LE CACHE À LOQUES
"Le cache à loques", on l’appelait ainsi… Il passait avec sa carriole tirée par un cheval dans toutes les rues du coron en agitant une cloche et en criant "Peaux de lapin, peaux !", ce qui avait comme premier effet de faire aboyer furieusement tous les chiens du quartier. Comme il n’était pas le seul à passer dans la cité - il y avait aussi le laitier, le boulanger, le brasseur, le charbonnier, l’aiguiseur de couteaux, entre autres -, je me demandais comment papa, qui était toujours de nuit à la fosse, pouvait dormir pendant la matinée.
Il est tellement fatigué qu’il n’entend rien, disait maman.
Le cache à loques ramassait toutes les bricoles qui traînaient dans les buanderies et les jardins : vieux habits, vélos rouillés, lessiveuses trouées, objets métalliques de toutes sortes mais aussi les peaux des lapins qui étaient passés à la casserole. ̎On en fera des fourrures pour les manteaux des dames de la haute société ! .̎ . C’est ce qu’on nous disait ! C’était un monsieur très gentil mais toujours très sale. A la fin de sa tournée, il entreposait son butin dans la cour intérieure de sa maison située dans une ruelle en cul de sac à côté du terril. Un grand dépotoir en fait !
Nous l’aimions bien le cache à loques ! Contre quelques objets de récupération, il nous donnait des grosses pièces de cinq centimes en aluminium. Nous aimions aussi son cheval à qui on offrait des carottes fraîches cueillies dans les jardins à l’insu de nos parents, des carottes lavées sous l’eau de la pompe implantée au milieu de chaque portion de rue.

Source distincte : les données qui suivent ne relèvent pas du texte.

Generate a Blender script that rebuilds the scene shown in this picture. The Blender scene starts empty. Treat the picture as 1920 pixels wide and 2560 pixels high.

Une vraie mare à canards après notre passage !
Les vieux de la cité ramassaient soigneusement avec une petite pelle métallique et un tison le crottin fumant de l’animal qui s’ajoutait au tas de fumier dans le fond du jardin, c’était un excellent engrais pour le potager !
J’entends encore aujourd’hui dire de quelqu’un qui est mal habillé ou très sale "Mais quel cache à loques, celui-là !". C’est devenu une insulte ! Pour moi, c’est un moment de mon enfance qui revient à la mémoire. C’était avant que les maisons soient équipées pour l’eau courante !
Aujourd’hui, les caches à loques ont disparu, on se débarrasse de nos bricoles le jour des encombrants ou on les amène à la déchetterie. Ce n’est peut-être pas plus mal ! Mais il manque aux enfants le bruit métallique de quelques pièces de monnaie qui traînent dans le fond d’une poche, la tendre caresse sur le museau d’un cheval fatigué et le sourire d’un monsieur très sale dont nous n’avions pas peur !
Georges TYRAKOWSKI
Papa Constant et Mandèle
Du cache à loques au ….
Quand Papa Constant, mon grand-père maternel a cessé de travailler à la mine pour des raisons de santé, il est devenu "cache à loques". Papa Constant avait une charrette et un poney appelé Bibi. Mais il ne gagnait pas lourd ! Alors, il s'est arrangé avec ses frères de Boulogne-sur-Mer -où ma mère a vécu le temps de la grève de 1948- pour acheter du poisson frais et le revendre dans la cité.
Ma grand-mère Adèle, dite Mandèle, en riant nous expliquait qu’il était passé du "cache-à- loques" au cachalot!